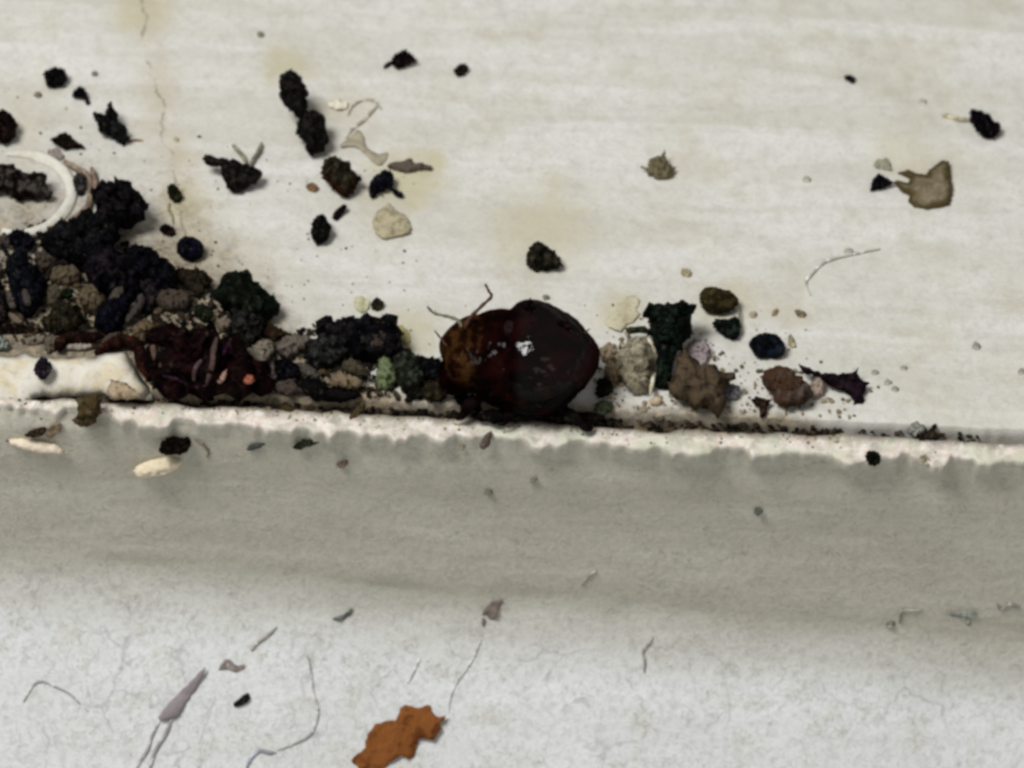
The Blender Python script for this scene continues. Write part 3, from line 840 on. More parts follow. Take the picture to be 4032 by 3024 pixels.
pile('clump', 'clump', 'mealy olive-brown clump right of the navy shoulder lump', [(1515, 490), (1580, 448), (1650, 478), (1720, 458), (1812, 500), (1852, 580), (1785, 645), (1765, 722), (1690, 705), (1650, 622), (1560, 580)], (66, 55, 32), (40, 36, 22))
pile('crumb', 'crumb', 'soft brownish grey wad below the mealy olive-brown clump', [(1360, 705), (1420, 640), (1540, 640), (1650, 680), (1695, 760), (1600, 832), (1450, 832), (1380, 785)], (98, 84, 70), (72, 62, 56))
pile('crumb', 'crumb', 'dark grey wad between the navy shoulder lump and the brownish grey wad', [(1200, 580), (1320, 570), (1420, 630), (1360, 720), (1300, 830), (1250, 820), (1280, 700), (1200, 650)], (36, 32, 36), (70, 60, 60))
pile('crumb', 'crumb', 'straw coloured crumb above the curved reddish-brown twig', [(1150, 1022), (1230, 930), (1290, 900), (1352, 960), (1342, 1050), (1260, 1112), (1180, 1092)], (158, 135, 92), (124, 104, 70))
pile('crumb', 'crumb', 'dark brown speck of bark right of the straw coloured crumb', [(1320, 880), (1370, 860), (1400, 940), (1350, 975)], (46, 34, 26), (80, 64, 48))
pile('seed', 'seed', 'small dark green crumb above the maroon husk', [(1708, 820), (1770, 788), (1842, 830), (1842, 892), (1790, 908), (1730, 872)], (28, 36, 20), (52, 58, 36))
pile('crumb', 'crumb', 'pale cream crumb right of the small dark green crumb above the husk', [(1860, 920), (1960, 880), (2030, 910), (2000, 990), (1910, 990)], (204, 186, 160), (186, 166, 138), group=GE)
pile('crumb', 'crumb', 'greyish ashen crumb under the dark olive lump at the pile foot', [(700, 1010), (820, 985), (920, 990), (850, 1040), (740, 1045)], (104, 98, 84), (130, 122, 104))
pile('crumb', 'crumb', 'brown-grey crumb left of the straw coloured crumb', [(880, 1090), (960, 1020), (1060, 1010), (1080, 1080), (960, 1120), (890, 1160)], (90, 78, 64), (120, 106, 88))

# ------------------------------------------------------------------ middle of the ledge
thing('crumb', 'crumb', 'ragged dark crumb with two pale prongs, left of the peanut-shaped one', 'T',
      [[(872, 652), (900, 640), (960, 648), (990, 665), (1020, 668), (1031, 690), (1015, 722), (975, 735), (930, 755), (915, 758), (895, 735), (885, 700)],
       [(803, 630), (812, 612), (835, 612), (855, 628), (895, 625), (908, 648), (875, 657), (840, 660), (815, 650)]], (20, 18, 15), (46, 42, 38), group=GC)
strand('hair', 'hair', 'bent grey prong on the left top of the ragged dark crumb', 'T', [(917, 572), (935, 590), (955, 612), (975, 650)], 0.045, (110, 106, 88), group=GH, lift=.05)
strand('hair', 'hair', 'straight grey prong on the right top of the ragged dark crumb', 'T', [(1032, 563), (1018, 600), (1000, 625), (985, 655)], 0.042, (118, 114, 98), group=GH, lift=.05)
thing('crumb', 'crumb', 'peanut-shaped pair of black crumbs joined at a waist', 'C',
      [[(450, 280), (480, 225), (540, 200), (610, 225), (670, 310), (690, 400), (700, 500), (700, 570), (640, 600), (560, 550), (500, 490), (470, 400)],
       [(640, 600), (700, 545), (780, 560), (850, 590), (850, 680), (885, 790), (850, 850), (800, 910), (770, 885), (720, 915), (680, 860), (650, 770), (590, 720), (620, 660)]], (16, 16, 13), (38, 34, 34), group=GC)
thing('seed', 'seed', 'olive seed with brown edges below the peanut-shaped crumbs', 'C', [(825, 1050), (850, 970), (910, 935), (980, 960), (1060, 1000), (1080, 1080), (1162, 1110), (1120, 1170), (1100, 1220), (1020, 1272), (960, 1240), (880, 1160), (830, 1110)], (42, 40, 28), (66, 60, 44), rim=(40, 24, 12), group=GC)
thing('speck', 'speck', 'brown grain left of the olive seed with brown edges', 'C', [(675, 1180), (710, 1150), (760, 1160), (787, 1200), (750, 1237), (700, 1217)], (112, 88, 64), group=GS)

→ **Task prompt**
Transcribe the listing in full and omit the pictures.

→ **Exercise output**
The Blender Python script for this scene continues. Write part 3, from line 840 on. More parts follow. Take the picture to be 4032 by 3024 pixels.
pile('clump', 'clump', 'mealy olive-brown clump right of the navy shoulder lump', [(1515, 490), (1580, 448), (1650, 478), (1720, 458), (1812, 500), (1852, 580), (1785, 645), (1765, 722), (1690, 705), (1650, 622), (1560, 580)], (66, 55, 32), (40, 36, 22))
pile('crumb', 'crumb', 'soft brownish grey wad below the mealy olive-brown clump', [(1360, 705), (1420, 640), (1540, 640), (1650, 680), (1695, 760), (1600, 832), (1450, 832), (1380, 785)], (98, 84, 70), (72, 62, 56))
pile('crumb', 'crumb', 'dark grey wad between the navy shoulder lump and the brownish grey wad', [(1200, 580), (1320, 570), (1420, 630), (1360, 720), (1300, 830), (1250, 820), (1280, 700), (1200, 650)], (36, 32, 36), (70, 60, 60))
pile('crumb', 'crumb', 'straw coloured crumb above the curved reddish-brown twig', [(1150, 1022), (1230, 930), (1290, 900), (1352, 960), (1342, 1050), (1260, 1112), (1180, 1092)], (158, 135, 92), (124, 104, 70))
pile('crumb', 'crumb', 'dark brown speck of bark right of the straw coloured crumb', [(1320, 880), (1370, 860), (1400, 940), (1350, 975)], (46, 34, 26), (80, 64, 48))
pile('seed', 'seed', 'small dark green crumb above the maroon husk', [(1708, 820), (1770, 788), (1842, 830), (1842, 892), (1790, 908), (1730, 872)], (28, 36, 20), (52, 58, 36))
pile('crumb', 'crumb', 'pale cream crumb right of the small dark green crumb above the husk', [(1860, 920), (1960, 880), (2030, 910), (2000, 990), (1910, 990)], (204, 186, 160), (186, 166, 138), group=GE)
pile('crumb', 'crumb', 'greyish ashen crumb under the dark olive lump at the pile foot', [(700, 1010), (820, 985), (920, 990), (850, 1040), (740, 1045)], (104, 98, 84), (130, 122, 104))
pile('crumb', 'crumb', 'brown-grey crumb left of the straw coloured crumb', [(880, 1090), (960, 1020), (1060, 1010), (1080, 1080), (960, 1120), (890, 1160)], (90, 78, 64), (120, 106, 88))

# ------------------------------------------------------------------ middle of the ledge
thing('crumb', 'crumb', 'ragged dark crumb with two pale prongs, left of the peanut-shaped one', 'T',
      [[(872, 652), (900, 640), (960, 648), (990, 665), (1020, 668), (1031, 690), (1015, 722), (975, 735), (930, 755), (915, 758), (895, 735), (885, 700)],
       [(803, 630), (812, 612), (835, 612), (855, 628), (895, 625), (908, 648), (875, 657), (840, 660), (815, 650)]], (20, 18, 15), (46, 42, 38), group=GC)
strand('hair', 'hair', 'bent grey prong on the left top of the ragged dark crumb', 'T', [(917, 572), (935, 590), (955, 612), (975, 650)], 0.045, (110, 106, 88), group=GH, lift=.05)
strand('hair', 'hair', 'straight grey prong on the right top of the ragged dark crumb', 'T', [(1032, 563), (1018, 600), (1000, 625), (985, 655)], 0.042, (118, 114, 98), group=GH, lift=.05)
thing('crumb', 'crumb', 'peanut-shaped pair of black crumbs joined at a waist', 'C',
      [[(450, 280), (480, 225), (540, 200), (610, 225), (670, 310), (690, 400), (700, 500), (700, 570), (640, 600), (560, 550), (500, 490), (470, 400)],
       [(640, 600), (700, 545), (780, 560), (850, 590), (850, 680), (885, 790), (850, 850), (800, 910), (770, 885), (720, 915), (680, 860), (650, 770), (590, 720), (620, 660)]], (16, 16, 13), (38, 34, 34), group=GC)
thing('seed', 'seed', 'olive seed with brown edges below the peanut-shaped crumbs', 'C', [(825, 1050), (850, 970), (910, 935), (980, 960), (1060, 1000), (1080, 1080), (1162, 1110), (1120, 1170), (1100, 1220), (1020, 1272), (960, 1240), (880, 1160), (830, 1110)], (42, 40, 28), (66, 60, 44), rim=(40, 24, 12), group=GC)
thing('speck', 'speck', 'brown grain left of the olive seed with brown edges', 'C', [(675, 1180), (710, 1150), (760, 1160), (787, 1200), (750, 1237), (700, 1217)], (112, 88, 64), group=GS)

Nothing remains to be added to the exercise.